### Challenge:
Copy every line from the data below in which the string "that" can be found.

### Listed entries:
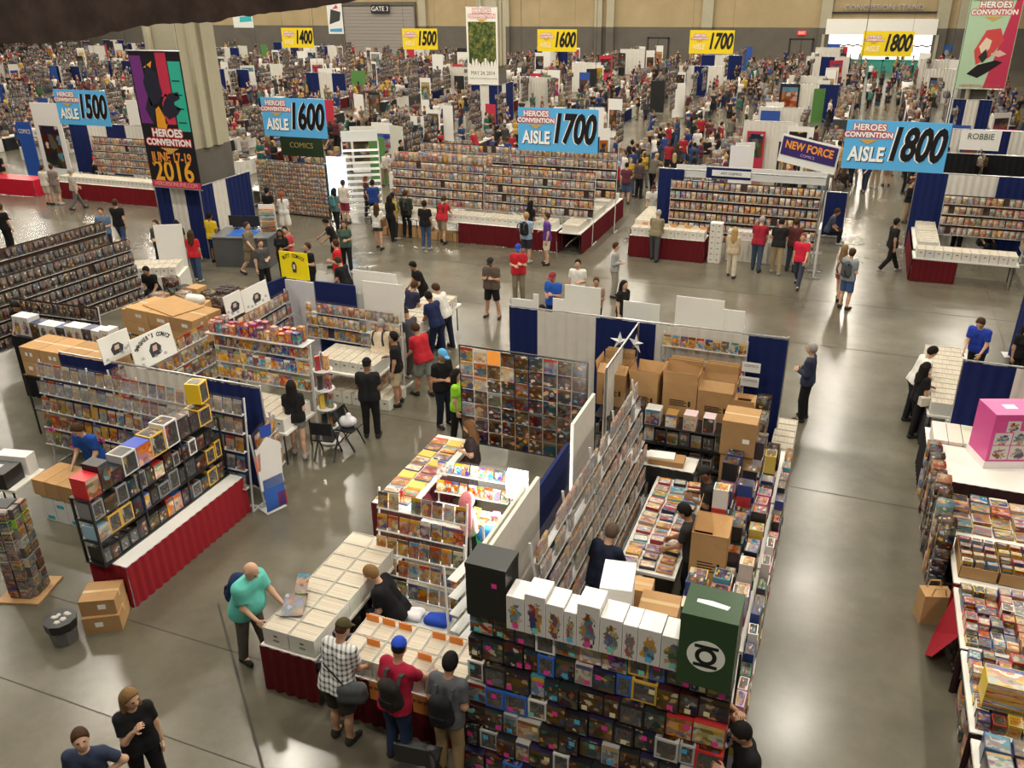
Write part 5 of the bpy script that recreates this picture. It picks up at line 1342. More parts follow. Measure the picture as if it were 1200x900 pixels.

==

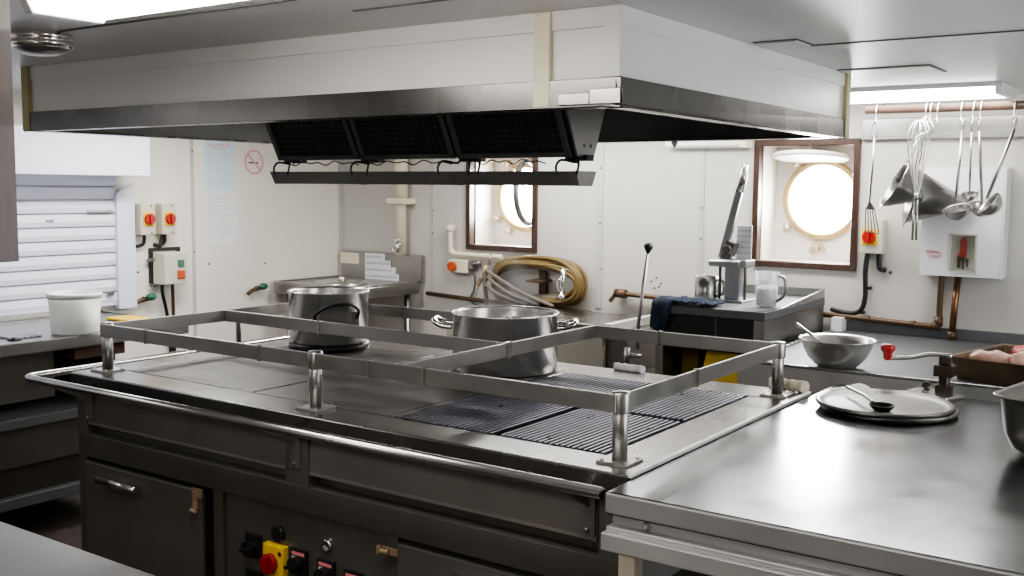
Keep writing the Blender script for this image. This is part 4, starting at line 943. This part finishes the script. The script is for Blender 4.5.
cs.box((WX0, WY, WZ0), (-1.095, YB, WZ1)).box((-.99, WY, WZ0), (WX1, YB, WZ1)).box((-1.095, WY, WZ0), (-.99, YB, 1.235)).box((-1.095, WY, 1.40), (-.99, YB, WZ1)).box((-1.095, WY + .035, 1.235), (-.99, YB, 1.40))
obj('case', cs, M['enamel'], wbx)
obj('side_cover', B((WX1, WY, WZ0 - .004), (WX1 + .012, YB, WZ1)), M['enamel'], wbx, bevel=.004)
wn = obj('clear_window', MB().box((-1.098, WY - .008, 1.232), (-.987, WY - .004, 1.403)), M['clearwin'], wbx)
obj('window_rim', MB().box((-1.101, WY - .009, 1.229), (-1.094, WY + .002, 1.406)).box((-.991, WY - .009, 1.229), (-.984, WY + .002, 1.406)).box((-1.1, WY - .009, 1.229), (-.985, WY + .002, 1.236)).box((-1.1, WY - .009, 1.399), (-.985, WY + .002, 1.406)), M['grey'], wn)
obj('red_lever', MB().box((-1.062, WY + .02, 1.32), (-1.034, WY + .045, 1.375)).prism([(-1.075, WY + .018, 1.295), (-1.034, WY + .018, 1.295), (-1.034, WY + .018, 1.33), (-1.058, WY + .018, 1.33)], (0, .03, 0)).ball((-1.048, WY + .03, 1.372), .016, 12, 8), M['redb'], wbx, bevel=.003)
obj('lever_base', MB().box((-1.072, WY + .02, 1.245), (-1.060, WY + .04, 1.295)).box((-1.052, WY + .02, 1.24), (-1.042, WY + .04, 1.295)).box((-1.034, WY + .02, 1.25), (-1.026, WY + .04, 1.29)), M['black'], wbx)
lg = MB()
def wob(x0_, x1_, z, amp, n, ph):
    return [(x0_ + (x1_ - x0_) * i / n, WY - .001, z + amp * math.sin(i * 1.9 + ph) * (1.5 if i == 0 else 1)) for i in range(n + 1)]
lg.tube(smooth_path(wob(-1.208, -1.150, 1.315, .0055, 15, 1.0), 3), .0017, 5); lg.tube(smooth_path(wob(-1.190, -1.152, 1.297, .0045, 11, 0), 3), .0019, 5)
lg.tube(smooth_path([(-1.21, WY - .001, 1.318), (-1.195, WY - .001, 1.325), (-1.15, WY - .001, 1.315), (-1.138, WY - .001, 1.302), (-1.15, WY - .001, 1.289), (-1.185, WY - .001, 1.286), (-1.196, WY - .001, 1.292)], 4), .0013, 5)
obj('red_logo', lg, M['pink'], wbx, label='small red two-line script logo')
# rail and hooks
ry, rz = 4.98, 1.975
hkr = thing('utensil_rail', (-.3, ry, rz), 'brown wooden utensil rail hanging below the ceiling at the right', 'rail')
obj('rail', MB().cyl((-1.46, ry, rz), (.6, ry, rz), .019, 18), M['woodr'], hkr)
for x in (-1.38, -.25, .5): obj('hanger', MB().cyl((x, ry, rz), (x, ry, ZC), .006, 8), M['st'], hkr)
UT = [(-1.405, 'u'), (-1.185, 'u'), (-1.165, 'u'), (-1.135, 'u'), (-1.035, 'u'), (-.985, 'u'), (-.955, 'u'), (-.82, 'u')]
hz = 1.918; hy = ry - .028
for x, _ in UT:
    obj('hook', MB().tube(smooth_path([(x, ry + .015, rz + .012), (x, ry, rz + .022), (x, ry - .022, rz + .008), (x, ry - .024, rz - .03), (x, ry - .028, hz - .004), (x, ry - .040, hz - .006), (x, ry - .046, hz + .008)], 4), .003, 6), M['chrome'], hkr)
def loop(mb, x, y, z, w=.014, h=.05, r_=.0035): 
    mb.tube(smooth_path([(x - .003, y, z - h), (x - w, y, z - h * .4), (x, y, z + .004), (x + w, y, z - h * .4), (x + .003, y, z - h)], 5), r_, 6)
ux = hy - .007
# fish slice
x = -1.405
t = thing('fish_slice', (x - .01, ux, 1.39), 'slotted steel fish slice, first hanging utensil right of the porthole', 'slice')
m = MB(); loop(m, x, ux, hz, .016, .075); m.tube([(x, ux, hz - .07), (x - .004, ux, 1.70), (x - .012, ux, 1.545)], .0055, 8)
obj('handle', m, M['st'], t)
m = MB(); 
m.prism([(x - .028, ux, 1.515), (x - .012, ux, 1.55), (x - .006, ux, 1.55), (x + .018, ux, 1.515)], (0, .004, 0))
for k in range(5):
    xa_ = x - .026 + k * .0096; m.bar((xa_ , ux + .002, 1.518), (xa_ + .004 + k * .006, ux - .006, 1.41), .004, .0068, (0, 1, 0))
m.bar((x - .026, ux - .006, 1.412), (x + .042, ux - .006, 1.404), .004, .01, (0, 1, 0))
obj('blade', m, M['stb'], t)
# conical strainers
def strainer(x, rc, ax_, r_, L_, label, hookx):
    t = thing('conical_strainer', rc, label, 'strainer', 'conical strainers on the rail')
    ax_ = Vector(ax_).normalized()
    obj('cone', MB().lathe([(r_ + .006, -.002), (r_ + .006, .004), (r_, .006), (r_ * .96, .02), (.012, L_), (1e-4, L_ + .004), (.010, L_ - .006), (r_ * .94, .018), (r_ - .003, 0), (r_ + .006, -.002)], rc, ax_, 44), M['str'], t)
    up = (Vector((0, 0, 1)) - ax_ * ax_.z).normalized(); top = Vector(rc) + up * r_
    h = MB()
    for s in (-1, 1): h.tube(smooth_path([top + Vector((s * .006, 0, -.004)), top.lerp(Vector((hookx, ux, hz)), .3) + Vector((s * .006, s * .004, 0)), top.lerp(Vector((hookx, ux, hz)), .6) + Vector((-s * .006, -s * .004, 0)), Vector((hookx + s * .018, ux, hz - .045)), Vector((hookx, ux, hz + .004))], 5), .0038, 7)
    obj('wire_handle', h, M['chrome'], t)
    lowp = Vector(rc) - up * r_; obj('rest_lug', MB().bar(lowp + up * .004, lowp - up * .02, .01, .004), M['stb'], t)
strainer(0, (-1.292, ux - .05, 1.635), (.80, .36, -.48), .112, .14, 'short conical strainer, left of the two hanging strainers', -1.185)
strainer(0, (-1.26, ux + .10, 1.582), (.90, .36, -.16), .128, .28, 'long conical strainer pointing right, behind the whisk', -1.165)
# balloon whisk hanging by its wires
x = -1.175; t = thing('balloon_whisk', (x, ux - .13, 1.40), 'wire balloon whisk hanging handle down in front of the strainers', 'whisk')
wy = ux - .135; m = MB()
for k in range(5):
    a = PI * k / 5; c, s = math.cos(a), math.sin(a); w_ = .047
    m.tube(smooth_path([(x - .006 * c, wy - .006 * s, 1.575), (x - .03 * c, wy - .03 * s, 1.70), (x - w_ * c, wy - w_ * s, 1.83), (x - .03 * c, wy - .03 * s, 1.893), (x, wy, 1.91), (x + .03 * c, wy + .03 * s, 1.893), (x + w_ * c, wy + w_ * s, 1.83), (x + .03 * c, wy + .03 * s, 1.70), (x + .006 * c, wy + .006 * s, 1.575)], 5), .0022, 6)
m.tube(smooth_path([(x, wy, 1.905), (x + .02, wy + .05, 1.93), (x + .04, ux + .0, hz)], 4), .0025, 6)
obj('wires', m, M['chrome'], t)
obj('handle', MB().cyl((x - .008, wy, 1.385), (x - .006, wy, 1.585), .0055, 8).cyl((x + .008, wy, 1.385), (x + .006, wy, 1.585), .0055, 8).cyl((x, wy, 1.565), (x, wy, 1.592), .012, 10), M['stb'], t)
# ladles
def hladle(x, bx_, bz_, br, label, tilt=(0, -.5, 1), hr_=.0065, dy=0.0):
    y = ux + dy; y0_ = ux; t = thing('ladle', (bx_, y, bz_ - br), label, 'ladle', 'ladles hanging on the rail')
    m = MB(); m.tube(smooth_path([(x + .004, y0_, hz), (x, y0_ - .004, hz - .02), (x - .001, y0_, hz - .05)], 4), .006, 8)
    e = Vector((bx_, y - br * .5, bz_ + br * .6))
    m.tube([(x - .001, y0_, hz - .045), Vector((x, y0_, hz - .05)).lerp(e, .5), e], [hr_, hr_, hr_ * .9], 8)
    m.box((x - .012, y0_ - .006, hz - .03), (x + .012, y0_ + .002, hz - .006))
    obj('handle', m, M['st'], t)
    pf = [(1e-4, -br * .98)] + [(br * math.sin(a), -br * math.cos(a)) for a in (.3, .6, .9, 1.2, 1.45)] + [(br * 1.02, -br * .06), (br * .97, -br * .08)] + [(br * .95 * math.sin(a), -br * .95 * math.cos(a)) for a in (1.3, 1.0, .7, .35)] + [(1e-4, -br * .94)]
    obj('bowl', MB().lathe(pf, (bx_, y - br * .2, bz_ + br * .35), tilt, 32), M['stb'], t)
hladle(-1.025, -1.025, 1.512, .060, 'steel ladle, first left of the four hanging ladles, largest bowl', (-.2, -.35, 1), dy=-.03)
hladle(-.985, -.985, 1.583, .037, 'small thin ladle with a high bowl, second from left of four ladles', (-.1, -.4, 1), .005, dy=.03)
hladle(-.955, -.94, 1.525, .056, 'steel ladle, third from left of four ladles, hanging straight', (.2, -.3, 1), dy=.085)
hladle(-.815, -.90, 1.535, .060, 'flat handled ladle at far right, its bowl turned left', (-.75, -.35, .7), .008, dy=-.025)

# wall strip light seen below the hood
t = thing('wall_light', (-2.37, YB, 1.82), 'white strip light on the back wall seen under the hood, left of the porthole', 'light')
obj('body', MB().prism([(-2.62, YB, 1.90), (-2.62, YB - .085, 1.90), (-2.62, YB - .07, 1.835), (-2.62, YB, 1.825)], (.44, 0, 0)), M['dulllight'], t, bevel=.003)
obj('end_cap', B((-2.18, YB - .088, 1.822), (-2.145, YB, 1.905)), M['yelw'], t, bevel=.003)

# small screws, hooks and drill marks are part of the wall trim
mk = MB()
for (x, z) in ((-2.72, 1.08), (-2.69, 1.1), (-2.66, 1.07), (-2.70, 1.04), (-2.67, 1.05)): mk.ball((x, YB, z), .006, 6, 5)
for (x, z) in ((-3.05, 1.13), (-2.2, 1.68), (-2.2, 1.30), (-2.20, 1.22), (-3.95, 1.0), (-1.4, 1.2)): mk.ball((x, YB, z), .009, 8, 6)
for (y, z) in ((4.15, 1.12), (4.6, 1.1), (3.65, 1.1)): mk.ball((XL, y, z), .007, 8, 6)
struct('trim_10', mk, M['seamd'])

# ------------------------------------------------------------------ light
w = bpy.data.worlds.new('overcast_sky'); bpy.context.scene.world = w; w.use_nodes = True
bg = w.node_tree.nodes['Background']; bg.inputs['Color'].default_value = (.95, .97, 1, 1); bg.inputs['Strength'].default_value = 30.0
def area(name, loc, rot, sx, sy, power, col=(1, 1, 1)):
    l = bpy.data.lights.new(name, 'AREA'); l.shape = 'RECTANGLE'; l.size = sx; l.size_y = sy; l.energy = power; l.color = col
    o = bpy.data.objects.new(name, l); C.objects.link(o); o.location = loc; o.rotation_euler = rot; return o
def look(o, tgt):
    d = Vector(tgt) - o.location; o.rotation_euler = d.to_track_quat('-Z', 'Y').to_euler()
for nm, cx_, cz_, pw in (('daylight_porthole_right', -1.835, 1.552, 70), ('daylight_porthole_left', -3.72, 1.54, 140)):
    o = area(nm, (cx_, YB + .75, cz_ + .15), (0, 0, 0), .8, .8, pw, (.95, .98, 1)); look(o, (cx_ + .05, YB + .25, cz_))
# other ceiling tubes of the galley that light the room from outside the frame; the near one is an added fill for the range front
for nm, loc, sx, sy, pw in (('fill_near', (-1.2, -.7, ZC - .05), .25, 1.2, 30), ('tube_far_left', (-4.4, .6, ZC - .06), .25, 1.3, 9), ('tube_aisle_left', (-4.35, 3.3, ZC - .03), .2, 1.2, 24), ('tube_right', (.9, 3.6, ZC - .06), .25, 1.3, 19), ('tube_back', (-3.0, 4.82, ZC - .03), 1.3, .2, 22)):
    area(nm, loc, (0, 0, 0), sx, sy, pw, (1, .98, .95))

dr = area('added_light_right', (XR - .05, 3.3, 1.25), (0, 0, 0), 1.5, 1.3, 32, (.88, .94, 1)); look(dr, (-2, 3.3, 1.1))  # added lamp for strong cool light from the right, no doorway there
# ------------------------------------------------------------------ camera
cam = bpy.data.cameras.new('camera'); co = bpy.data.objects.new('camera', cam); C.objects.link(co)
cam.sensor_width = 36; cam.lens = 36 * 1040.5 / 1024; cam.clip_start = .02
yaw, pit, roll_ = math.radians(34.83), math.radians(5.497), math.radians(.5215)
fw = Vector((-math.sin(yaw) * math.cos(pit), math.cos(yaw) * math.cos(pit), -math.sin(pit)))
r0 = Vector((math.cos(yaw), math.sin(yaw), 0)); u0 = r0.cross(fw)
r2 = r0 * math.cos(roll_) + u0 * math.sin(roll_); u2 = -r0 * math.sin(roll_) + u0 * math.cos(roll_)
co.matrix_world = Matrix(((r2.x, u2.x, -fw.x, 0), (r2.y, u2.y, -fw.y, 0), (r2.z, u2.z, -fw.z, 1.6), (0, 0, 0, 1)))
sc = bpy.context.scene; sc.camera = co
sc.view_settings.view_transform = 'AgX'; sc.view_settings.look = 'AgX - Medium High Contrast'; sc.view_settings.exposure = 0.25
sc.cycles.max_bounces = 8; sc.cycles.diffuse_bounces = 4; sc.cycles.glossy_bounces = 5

==

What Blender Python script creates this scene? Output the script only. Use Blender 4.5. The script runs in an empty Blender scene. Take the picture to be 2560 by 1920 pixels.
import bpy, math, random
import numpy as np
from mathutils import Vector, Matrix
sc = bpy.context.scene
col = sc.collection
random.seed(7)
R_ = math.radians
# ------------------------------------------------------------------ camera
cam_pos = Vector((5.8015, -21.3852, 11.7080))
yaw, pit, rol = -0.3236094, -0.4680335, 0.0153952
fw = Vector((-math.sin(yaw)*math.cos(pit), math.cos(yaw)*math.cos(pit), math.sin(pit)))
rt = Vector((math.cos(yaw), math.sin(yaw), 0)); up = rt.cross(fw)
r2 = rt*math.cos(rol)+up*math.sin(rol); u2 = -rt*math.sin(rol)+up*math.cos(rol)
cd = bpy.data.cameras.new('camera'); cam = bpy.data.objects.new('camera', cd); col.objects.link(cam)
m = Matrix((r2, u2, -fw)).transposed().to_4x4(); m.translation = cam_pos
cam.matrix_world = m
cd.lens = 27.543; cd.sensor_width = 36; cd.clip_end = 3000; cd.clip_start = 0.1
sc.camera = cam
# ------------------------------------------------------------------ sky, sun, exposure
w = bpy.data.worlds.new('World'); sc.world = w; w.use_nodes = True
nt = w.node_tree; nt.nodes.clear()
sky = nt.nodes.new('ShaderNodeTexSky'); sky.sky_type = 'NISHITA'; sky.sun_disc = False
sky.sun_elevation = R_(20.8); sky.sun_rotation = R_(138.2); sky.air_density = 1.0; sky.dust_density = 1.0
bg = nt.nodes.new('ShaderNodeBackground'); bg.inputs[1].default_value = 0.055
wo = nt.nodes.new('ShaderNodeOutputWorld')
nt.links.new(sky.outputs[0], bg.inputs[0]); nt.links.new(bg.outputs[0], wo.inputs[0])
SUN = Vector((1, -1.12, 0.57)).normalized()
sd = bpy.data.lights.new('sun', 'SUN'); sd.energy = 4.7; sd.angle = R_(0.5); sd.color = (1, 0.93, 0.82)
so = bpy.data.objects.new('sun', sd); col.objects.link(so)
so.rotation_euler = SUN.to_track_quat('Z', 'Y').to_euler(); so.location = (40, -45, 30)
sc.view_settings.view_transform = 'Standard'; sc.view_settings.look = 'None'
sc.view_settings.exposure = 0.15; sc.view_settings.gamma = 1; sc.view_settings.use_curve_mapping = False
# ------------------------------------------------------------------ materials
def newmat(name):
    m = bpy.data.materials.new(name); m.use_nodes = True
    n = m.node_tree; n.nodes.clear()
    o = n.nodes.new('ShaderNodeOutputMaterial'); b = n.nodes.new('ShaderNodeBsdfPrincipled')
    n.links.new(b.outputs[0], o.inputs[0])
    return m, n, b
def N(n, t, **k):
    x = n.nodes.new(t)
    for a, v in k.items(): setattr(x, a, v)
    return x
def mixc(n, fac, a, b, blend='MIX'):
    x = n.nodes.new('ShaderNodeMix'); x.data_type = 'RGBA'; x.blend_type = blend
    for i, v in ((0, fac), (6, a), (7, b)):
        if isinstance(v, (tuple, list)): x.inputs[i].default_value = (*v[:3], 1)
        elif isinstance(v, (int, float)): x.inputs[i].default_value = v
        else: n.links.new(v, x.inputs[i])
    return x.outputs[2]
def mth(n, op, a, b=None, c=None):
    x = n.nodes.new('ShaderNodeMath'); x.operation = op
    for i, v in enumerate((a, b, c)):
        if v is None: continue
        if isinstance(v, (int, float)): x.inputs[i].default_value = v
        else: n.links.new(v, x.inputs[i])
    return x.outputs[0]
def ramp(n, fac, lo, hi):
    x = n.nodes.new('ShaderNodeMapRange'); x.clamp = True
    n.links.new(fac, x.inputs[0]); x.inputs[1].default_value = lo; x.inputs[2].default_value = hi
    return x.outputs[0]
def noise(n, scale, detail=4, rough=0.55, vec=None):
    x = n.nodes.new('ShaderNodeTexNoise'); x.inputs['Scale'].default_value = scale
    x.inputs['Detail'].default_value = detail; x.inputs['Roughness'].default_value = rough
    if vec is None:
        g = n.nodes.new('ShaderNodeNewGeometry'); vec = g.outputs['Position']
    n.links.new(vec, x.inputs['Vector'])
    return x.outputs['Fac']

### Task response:
Write part 5 of the bpy script that recreates this picture. It picks up at line 1342. More parts follow. Measure the picture as if it were 1200x900 pixels.
# other ceiling tubes of the galley that light the room from outside the frame; the near one is an added fill for the range front